Permissions Required Signoffs
Changes to the Permissions table may also require signoff. These Required Signoffs are specified by product, which most Permissions support as an option. Changing a Permission that affects the named product wil require the signoffs from the Roles specified in this table. Changing a Permission that does not specify a product will require signoff the signoffs from all Roles specified in this table, because such Permissions grant access to all products. This includes the “admin” Permission and “permission” Permission, which are often used without a product specified.
History Tables
Change attribution and recording is embedded deeply into Balrog.
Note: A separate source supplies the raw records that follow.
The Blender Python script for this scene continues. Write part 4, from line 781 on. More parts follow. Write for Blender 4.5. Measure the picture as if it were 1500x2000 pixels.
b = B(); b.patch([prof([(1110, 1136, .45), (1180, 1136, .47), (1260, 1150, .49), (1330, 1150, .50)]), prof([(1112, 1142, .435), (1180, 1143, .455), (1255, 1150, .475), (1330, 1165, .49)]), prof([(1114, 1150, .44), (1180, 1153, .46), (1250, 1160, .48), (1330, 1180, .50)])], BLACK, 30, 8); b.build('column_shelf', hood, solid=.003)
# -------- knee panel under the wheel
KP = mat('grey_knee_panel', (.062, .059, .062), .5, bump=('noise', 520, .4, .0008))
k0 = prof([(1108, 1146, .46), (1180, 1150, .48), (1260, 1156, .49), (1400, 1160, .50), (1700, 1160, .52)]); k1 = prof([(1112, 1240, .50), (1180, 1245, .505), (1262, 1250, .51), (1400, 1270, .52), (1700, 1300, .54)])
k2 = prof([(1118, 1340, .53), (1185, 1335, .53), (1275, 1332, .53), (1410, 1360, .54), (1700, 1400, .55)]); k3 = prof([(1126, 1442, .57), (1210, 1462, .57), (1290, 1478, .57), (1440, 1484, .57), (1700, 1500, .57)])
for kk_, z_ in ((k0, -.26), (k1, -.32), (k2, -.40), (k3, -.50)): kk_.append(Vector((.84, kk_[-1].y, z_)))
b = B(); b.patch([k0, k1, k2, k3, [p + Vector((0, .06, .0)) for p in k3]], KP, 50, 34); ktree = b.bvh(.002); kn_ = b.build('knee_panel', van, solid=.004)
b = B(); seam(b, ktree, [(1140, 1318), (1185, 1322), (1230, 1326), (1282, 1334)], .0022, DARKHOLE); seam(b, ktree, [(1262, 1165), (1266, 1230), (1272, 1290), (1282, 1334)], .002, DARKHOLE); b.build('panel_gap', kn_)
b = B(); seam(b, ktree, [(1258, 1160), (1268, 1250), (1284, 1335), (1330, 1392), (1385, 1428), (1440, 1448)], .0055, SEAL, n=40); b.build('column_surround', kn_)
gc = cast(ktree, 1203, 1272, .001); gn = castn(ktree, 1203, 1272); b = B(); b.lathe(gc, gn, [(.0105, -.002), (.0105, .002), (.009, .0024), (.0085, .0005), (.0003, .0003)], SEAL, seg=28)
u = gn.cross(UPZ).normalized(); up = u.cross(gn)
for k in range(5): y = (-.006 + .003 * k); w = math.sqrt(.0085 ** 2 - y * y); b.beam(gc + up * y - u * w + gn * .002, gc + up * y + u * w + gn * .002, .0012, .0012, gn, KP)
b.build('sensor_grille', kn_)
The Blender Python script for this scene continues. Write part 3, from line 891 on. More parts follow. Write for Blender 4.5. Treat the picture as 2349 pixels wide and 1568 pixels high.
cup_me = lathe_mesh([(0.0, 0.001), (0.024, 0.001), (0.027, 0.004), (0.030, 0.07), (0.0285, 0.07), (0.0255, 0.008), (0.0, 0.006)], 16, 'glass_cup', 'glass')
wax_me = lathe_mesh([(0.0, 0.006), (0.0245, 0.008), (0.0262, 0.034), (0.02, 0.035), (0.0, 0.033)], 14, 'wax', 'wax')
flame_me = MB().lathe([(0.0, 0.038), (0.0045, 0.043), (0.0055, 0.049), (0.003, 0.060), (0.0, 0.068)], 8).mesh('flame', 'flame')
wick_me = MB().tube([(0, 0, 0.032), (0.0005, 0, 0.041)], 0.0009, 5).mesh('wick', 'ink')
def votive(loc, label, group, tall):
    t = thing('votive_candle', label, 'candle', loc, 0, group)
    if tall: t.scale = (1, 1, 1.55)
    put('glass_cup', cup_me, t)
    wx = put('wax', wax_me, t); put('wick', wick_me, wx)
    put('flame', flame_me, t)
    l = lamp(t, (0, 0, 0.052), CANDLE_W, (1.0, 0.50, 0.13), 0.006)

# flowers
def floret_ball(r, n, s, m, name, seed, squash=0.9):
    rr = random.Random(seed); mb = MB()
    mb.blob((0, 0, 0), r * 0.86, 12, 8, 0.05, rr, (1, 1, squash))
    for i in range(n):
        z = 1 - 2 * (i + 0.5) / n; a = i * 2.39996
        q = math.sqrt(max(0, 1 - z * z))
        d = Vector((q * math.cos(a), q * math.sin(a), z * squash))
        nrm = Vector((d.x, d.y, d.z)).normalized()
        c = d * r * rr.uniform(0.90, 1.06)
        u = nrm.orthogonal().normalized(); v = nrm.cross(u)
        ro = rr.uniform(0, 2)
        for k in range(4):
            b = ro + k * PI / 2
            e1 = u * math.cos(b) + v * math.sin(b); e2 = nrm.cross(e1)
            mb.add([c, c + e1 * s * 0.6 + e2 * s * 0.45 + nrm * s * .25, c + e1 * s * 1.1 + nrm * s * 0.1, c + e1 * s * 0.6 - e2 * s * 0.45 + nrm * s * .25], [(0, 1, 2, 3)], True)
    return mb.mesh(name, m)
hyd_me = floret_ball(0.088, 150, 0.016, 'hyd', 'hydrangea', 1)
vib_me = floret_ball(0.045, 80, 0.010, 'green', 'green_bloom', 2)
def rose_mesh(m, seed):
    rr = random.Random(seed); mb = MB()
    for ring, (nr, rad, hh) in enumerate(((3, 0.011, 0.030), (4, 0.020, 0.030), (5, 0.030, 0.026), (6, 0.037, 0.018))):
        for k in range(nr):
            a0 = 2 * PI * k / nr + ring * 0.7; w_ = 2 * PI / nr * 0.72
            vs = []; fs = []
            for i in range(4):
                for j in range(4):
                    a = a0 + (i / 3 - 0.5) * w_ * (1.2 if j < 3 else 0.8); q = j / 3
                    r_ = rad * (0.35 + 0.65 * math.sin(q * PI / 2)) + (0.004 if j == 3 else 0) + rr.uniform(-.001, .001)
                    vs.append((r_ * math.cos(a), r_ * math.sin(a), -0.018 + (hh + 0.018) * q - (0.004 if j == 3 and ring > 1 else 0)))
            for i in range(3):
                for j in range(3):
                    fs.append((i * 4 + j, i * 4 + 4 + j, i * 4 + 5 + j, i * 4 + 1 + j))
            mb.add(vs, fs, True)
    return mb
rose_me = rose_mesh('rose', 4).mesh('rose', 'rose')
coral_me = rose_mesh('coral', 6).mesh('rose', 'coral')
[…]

The rules, permissions, required signoffs, and all associated scheduled changes tables have a corresponding history table that records the time a change was made and who made it. This allows us to look back in time when debugging issues, attribute changes to people (aka blame), and quickly roll back bad changes.
Releases History
We also store history for changes to the releases table, but due to its immense size and data type, it is stored in Google Cloud Storage instead of the database. We use two separate buckets for it: one for nightly releases, which has a short expiration window and another for non-nightly releases, which is kept forever.
Scheduled Changes
Some tables (Rules, Releases, and Permissions) support having changes to them scheduled in advance. Tables with Scheduled Changes enabled will have additional related tables to store the necessary information about them.
The primary Scheduled Changes table stores the desired new version of the object and the user who scheduled it. The Conditions table stores information about when to enact the Scheduled Change. Finally, the Signoffs table stores information about who (if anybody) has signed off on the Scheduled Change. All of these tables have their own History tables too.
Permissions for Scheduled Changes are inherited from their asociated base table. Eg: to scheduled a change to a Rule, you must have permission to modify that Rule directly. No special permission is required on top of that.